Information provided ::
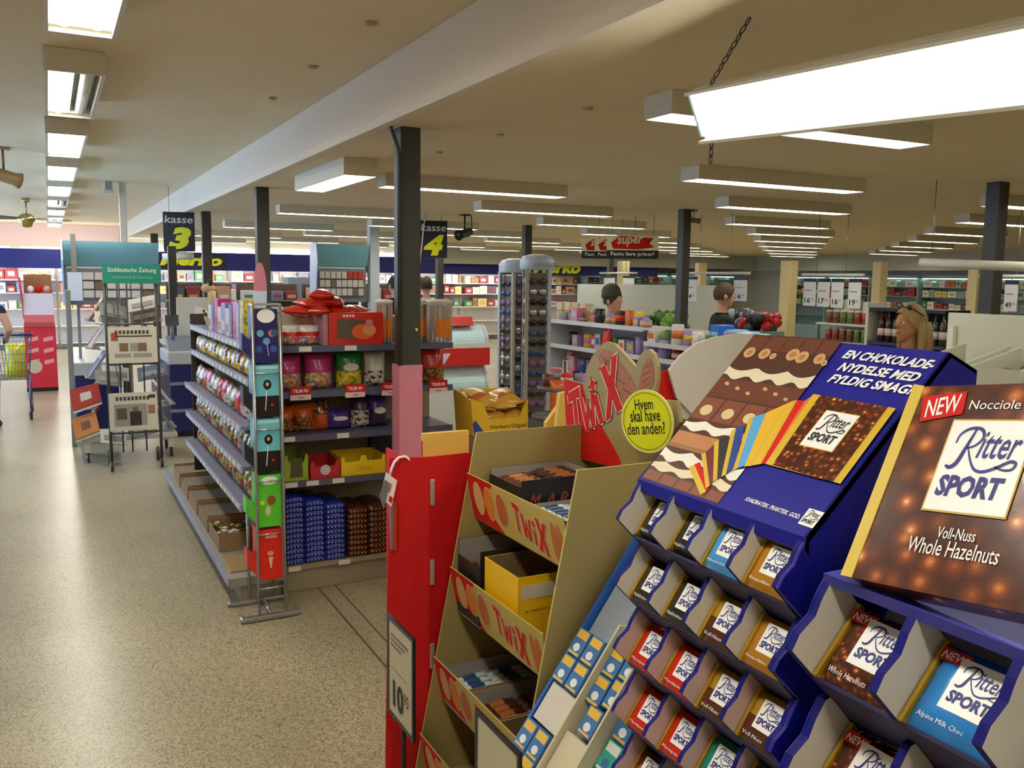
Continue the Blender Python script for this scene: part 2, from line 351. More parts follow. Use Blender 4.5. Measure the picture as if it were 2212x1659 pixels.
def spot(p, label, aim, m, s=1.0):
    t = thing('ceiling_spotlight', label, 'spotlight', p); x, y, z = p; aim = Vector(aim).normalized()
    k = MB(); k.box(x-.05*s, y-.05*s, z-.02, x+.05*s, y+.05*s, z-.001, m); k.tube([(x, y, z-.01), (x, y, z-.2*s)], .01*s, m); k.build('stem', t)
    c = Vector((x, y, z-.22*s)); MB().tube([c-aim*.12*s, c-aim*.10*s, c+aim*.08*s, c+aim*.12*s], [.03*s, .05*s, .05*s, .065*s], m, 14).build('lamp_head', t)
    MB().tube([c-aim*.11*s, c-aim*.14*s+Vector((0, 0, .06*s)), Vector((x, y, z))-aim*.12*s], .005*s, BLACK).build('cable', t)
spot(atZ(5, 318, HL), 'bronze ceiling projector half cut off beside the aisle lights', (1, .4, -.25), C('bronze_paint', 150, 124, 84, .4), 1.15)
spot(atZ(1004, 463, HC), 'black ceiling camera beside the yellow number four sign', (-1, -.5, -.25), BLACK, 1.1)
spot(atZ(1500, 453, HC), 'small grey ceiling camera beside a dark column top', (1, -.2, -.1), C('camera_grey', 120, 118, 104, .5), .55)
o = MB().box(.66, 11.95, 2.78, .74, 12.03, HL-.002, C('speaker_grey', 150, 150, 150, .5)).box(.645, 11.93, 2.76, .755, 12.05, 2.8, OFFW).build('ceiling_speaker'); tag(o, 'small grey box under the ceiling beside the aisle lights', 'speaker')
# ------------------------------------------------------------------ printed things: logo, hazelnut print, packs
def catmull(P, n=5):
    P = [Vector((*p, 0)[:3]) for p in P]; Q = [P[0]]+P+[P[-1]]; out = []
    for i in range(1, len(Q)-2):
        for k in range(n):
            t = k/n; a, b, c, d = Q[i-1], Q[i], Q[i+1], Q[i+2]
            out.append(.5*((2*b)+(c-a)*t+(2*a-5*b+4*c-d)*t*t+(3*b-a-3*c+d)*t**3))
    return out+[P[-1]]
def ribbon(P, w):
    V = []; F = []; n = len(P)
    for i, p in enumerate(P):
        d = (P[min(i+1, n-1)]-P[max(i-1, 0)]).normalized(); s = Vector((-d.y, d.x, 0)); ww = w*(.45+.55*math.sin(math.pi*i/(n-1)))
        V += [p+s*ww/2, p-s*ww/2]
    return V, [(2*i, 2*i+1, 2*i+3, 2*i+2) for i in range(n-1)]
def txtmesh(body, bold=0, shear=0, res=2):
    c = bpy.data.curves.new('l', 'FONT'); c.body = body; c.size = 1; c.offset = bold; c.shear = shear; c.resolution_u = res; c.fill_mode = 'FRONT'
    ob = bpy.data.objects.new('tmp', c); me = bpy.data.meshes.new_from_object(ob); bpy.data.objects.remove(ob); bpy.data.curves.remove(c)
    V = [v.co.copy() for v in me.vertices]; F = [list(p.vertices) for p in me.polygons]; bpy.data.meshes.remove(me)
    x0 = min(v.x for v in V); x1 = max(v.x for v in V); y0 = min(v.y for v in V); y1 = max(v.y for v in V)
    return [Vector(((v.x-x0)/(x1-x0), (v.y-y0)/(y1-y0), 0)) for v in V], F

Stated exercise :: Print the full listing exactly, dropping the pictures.

Written response ::
Continue the Blender Python script for this scene: part 2, from line 351. More parts follow. Use Blender 4.5. Measure the picture as if it were 2212x1659 pixels.
def spot(p, label, aim, m, s=1.0):
    t = thing('ceiling_spotlight', label, 'spotlight', p); x, y, z = p; aim = Vector(aim).normalized()
    k = MB(); k.box(x-.05*s, y-.05*s, z-.02, x+.05*s, y+.05*s, z-.001, m); k.tube([(x, y, z-.01), (x, y, z-.2*s)], .01*s, m); k.build('stem', t)
    c = Vector((x, y, z-.22*s)); MB().tube([c-aim*.12*s, c-aim*.10*s, c+aim*.08*s, c+aim*.12*s], [.03*s, .05*s, .05*s, .065*s], m, 14).build('lamp_head', t)
    MB().tube([c-aim*.11*s, c-aim*.14*s+Vector((0, 0, .06*s)), Vector((x, y, z))-aim*.12*s], .005*s, BLACK).build('cable', t)
spot(atZ(5, 318, HL), 'bronze ceiling projector half cut off beside the aisle lights', (1, .4, -.25), C('bronze_paint', 150, 124, 84, .4), 1.15)
spot(atZ(1004, 463, HC), 'black ceiling camera beside the yellow number four sign', (-1, -.5, -.25), BLACK, 1.1)
spot(atZ(1500, 453, HC), 'small grey ceiling camera beside a dark column top', (1, -.2, -.1), C('camera_grey', 120, 118, 104, .5), .55)
o = MB().box(.66, 11.95, 2.78, .74, 12.03, HL-.002, C('speaker_grey', 150, 150, 150, .5)).box(.645, 11.93, 2.76, .755, 12.05, 2.8, OFFW).build('ceiling_speaker'); tag(o, 'small grey box under the ceiling beside the aisle lights', 'speaker')
# ------------------------------------------------------------------ printed things: logo, hazelnut print, packs
def catmull(P, n=5):
    P = [Vector((*p, 0)[:3]) for p in P]; Q = [P[0]]+P+[P[-1]]; out = []
    for i in range(1, len(Q)-2):
        for k in range(n):
            t = k/n; a, b, c, d = Q[i-1], Q[i], Q[i+1], Q[i+2]
            out.append(.5*((2*b)+(c-a)*t+(2*a-5*b+4*c-d)*t*t+(3*b-a-3*c+d)*t**3))
    return out+[P[-1]]
def ribbon(P, w):
    V = []; F = []; n = len(P)
    for i, p in enumerate(P):
        d = (P[min(i+1, n-1)]-P[max(i-1, 0)]).normalized(); s = Vector((-d.y, d.x, 0)); ww = w*(.45+.55*math.sin(math.pi*i/(n-1)))
        V += [p+s*ww/2, p-s*ww/2]
    return V, [(2*i, 2*i+1, 2*i+3, 2*i+2) for i in range(n-1)]
def txtmesh(body, bold=0, shear=0, res=2):
    c = bpy.data.curves.new('l', 'FONT'); c.body = body; c.size = 1; c.offset = bold; c.shear = shear; c.resolution_u = res; c.fill_mode = 'FRONT'
    ob = bpy.data.objects.new('tmp', c); me = bpy.data.meshes.new_from_object(ob); bpy.data.objects.remove(ob); bpy.data.curves.remove(c)
    V = [v.co.copy() for v in me.vertices]; F = [list(p.vertices) for p in me.polygons]; bpy.data.meshes.remove(me)
    x0 = min(v.x for v in V); x1 = max(v.x for v in V); y0 = min(v.y for v in V); y1 = max(v.y for v in V)
    return [Vector(((v.x-x0)/(x1-x0), (v.y-y0)/(y1-y0), 0)) for v in V], F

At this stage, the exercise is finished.